● Information supplied:
────────────────

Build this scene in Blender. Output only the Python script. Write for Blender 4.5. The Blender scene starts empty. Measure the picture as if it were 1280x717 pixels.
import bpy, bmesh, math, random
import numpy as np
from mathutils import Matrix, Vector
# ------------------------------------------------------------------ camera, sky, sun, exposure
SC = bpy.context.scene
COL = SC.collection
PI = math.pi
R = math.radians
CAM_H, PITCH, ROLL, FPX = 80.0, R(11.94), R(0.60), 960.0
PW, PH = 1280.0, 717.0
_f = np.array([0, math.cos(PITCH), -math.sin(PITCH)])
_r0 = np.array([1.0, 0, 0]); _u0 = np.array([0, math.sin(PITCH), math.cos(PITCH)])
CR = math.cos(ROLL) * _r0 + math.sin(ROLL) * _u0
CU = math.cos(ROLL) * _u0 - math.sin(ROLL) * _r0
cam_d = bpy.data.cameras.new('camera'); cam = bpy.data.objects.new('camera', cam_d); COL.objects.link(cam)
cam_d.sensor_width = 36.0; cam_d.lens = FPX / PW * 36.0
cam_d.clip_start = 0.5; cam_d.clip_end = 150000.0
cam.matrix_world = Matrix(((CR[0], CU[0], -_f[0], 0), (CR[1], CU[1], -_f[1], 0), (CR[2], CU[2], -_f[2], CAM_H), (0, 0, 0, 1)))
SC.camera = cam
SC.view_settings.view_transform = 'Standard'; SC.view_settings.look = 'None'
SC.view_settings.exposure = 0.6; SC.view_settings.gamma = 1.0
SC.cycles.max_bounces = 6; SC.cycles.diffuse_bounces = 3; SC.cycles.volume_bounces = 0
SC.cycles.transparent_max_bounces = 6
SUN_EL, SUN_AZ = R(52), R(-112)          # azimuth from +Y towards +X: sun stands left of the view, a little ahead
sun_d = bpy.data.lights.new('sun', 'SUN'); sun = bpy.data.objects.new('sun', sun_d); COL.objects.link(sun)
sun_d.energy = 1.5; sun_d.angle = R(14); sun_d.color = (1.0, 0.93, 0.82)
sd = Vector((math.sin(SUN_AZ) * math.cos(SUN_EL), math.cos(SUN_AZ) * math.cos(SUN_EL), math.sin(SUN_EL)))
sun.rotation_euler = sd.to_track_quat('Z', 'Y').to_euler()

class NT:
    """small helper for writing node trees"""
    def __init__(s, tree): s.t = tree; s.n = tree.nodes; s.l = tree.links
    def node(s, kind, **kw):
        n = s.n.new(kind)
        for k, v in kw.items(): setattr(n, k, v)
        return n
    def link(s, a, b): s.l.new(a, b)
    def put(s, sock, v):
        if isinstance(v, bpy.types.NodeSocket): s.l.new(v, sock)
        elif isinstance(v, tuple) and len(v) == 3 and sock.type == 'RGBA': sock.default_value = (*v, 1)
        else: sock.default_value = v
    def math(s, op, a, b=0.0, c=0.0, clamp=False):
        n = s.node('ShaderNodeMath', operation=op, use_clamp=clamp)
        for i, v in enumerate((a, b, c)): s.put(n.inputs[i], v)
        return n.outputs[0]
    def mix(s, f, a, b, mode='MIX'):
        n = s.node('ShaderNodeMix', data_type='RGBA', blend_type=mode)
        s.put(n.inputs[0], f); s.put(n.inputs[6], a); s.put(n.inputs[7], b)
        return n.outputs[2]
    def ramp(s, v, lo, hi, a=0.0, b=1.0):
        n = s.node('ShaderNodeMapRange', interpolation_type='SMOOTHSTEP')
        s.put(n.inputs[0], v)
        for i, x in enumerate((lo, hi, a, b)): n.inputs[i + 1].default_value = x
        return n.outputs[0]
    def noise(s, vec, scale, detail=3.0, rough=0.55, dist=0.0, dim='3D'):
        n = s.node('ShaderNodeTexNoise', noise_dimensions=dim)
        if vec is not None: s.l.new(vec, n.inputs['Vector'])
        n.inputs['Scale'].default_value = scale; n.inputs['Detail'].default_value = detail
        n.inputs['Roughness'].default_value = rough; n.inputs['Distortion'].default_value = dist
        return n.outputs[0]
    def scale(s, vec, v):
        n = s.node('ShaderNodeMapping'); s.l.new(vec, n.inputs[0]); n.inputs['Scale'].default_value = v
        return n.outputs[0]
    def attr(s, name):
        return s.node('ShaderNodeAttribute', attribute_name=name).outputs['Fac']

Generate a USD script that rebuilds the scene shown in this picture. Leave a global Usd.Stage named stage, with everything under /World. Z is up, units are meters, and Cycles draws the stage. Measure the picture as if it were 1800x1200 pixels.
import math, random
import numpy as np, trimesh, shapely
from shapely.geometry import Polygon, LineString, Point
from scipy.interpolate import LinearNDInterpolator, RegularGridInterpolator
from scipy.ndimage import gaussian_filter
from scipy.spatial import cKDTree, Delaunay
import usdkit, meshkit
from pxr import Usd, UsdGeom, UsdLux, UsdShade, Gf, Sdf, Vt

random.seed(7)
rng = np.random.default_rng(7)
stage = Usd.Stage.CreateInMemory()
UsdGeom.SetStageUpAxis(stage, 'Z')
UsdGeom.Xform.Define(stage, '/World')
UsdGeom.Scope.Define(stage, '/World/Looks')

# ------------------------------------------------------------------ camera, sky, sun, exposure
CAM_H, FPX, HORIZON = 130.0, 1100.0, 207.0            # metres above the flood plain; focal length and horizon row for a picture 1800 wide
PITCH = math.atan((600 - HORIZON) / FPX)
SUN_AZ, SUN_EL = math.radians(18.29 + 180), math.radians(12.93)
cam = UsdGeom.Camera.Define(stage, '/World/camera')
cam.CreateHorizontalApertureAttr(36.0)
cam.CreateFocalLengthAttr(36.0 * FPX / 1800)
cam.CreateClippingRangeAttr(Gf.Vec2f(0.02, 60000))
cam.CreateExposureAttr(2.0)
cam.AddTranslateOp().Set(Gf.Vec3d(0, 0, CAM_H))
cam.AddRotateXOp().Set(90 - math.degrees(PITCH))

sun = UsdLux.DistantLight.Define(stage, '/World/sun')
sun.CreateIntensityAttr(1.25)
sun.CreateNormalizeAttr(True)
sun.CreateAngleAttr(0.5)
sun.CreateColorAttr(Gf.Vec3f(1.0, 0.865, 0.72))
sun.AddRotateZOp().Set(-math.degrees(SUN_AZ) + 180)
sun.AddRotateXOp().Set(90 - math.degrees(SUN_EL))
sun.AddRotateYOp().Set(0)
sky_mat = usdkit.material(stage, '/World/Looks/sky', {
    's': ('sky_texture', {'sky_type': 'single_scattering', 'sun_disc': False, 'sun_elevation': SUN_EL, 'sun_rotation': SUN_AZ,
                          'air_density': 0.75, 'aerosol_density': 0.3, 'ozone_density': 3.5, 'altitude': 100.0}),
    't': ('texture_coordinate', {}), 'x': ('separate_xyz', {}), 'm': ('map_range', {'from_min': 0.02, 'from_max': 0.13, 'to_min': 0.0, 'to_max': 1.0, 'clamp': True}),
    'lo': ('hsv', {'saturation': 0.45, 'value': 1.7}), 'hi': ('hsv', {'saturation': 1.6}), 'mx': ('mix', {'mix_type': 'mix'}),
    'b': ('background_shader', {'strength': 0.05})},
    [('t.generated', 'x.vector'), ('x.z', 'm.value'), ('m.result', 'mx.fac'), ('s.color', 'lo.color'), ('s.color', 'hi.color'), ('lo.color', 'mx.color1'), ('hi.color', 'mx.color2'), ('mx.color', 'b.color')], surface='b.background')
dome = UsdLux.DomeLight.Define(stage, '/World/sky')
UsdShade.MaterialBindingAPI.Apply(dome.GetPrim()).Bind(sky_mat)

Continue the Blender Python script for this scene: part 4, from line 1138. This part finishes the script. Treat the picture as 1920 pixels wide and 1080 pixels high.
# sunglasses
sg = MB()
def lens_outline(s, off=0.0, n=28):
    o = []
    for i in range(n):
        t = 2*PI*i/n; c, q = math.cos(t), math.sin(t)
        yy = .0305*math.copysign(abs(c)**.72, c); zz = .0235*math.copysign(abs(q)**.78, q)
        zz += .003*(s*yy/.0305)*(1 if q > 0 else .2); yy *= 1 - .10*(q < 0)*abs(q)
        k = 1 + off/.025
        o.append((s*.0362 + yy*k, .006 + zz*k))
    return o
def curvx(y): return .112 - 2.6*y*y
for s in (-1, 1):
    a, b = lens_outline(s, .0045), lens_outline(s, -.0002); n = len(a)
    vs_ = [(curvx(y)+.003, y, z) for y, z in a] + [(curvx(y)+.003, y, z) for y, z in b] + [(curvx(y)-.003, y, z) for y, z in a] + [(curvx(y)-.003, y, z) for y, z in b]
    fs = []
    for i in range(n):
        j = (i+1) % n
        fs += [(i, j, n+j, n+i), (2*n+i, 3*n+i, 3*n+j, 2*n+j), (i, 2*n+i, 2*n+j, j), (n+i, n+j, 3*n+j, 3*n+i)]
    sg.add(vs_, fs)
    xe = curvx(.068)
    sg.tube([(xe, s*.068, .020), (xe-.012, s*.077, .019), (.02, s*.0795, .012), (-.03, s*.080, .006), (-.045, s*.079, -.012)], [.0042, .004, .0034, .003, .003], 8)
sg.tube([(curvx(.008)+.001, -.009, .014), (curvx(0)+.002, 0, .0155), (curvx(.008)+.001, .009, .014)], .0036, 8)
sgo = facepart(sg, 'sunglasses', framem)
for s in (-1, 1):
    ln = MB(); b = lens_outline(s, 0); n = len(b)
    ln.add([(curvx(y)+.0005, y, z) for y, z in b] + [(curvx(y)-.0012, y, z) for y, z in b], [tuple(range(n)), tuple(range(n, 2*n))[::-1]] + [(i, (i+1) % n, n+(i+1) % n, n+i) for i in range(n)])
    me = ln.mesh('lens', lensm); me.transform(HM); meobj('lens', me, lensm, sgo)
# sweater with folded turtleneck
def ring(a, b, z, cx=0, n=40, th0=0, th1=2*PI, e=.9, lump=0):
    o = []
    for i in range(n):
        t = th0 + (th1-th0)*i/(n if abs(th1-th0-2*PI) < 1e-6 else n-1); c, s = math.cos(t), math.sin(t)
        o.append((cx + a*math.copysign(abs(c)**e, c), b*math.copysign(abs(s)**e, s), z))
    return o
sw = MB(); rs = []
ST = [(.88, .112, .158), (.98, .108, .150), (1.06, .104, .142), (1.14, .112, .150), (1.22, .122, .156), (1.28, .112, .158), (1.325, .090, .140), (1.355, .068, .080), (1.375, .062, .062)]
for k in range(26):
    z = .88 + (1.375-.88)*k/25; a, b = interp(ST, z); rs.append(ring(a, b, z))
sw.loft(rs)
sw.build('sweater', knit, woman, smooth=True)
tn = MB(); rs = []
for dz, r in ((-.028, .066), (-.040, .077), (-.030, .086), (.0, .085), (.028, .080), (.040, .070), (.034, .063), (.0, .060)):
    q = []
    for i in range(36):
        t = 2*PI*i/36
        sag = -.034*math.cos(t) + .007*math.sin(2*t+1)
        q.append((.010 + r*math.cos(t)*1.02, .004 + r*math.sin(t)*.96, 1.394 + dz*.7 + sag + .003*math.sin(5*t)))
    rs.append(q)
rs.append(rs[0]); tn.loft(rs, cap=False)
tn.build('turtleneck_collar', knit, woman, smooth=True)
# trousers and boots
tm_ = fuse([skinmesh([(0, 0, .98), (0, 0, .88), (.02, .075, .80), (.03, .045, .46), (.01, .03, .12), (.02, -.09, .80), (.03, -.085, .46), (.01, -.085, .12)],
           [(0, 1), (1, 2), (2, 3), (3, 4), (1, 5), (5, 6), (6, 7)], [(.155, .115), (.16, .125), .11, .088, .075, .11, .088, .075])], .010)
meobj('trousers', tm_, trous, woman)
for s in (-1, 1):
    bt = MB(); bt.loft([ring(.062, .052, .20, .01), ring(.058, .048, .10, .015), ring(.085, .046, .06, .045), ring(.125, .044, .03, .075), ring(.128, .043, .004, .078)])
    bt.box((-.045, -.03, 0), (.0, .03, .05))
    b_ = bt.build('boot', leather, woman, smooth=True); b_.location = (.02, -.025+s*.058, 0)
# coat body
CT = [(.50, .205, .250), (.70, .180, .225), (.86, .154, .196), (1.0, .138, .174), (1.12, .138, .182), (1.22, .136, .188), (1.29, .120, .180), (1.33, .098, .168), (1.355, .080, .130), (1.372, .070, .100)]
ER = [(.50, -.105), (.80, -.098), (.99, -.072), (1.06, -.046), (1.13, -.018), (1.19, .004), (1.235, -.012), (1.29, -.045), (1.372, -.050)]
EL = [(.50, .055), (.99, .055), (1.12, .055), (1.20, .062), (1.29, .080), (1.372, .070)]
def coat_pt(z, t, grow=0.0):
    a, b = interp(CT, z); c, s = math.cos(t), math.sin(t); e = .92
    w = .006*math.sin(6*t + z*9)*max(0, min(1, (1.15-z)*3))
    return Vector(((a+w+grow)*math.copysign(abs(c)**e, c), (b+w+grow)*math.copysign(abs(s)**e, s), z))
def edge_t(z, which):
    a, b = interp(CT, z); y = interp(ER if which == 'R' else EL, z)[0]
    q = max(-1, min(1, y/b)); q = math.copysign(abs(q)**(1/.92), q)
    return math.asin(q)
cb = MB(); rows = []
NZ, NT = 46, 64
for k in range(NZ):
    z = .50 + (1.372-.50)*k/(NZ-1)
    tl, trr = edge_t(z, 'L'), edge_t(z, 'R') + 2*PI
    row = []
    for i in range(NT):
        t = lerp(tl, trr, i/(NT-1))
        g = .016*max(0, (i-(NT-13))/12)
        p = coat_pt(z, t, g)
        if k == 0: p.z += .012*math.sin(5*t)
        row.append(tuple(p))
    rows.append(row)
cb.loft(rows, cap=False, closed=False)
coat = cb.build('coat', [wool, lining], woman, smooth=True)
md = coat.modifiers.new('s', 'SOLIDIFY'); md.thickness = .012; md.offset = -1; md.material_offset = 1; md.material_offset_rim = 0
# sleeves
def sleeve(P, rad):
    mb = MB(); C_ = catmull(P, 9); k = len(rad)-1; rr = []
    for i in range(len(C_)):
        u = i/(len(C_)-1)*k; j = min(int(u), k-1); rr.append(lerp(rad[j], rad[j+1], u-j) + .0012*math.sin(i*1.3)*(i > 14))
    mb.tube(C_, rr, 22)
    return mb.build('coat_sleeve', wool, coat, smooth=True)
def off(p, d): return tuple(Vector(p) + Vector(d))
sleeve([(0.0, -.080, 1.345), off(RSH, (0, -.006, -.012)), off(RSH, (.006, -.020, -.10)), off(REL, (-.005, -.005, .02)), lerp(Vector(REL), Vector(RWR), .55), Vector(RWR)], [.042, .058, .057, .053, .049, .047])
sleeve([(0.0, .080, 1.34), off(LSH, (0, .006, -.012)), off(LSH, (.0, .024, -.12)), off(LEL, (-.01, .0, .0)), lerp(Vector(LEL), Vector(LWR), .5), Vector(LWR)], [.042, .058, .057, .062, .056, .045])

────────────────

● What you should do: Each line from the line with "Generate a USD" to the line with "UsdGeom.Scope.Define(stage, '/World/Looks')" is to be echoed exactly; both boundary lines are included, and nothing else is to be output.

● Answer to the task:
Generate a USD script that rebuilds the scene shown in this picture. Leave a global Usd.Stage named stage, with everything under /World. Z is up, units are meters, and Cycles draws the stage. Measure the picture as if it were 1800x1200 pixels.
import math, random
import numpy as np, trimesh, shapely
from shapely.geometry import Polygon, LineString, Point
from scipy.interpolate import LinearNDInterpolator, RegularGridInterpolator
from scipy.ndimage import gaussian_filter
from scipy.spatial import cKDTree, Delaunay
import usdkit, meshkit
from pxr import Usd, UsdGeom, UsdLux, UsdShade, Gf, Sdf, Vt

random.seed(7)
rng = np.random.default_rng(7)
stage = Usd.Stage.CreateInMemory()
UsdGeom.SetStageUpAxis(stage, 'Z')
UsdGeom.Xform.Define(stage, '/World')
UsdGeom.Scope.Define(stage, '/World/Looks')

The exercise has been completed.